At the time of the federal announcement in 2010, she called for a combined federal and provincial assessment process with a much shorter time frame than when the two bodies worked separately.

Prior to the federal government announcement that the TML proposal would receive an environmental review, the Clark government quietly issued permits to the company to begin building roads and conduct exploratory drilling at 59 sites in preparation for the full-scale operation.

As a result of the government’s actions, the Tsilhqot’in have filed a petition in BC Supreme Court to suspend the permits for road building and preparatory drilling.

Chief Baptiste of the Tsilhqot’in Nation ordered trucks off the property, telling the drivers that they were trespassing. In response, TML filed for an injunction against the Tsilhqot’in seeking to bar them from preventing the entry of the company’s workers into the area.
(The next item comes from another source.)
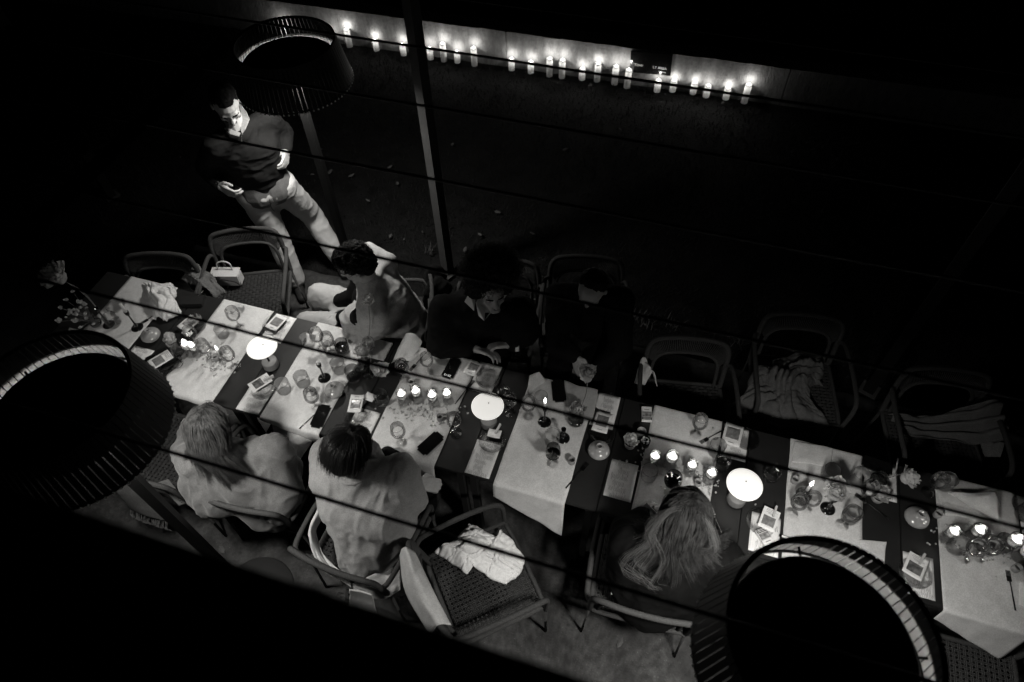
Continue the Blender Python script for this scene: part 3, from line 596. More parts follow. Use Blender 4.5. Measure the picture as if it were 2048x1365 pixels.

The Tsilhqot’in were in court on Monday, Nov. 28 seeking injunctions to prevent the company from entering their traditional territory. Premier Clark is so immersed in her program to provide jobs that she may have lost all perspective.

It’s possible she could encourage speedy approval of the applications from mining companies for five mines in the northwest corner of the province, in an area described by Wade Davis (anthropologist, author and photographer) as the most beautiful and imperiled region in the country, where three of Canada’s most important salmon rivers run (the Stikine, Nass and Skeena).

The headwaters of the three rivers are located in close proximity in what the First Nations people call the Sacred Headwaters. Against the wishes of the First Nations, the B.C. government has allowed Imperial Metals to explore for minerals in the region with the object of eventually opening the Red Chris mine. Royal Dutch Shell also wants access to the area to extract methane gas.

Clark likely supports such industrial activities because they provide jobs and that’s what she probably hopes will keep her government in office. Get more people in B.C. working. Damn the environment!

Environmental assessments just get in the way and slow down progress toward prosperity for the shareholders of large industrial companies who will reap the benefits.

With Clark’s blessing, BC Hydro is now busy ramming through a power line from Terrace to Bob Quinn and then to Iskut, 105 km further north into the Sacred Headwaters territory.

The excuse for the line is to bring power to the residents who have had to depend on diesel generators for decades.

Clark is being highly provocative in her actions in efforts to fulfill her dream of providing jobs.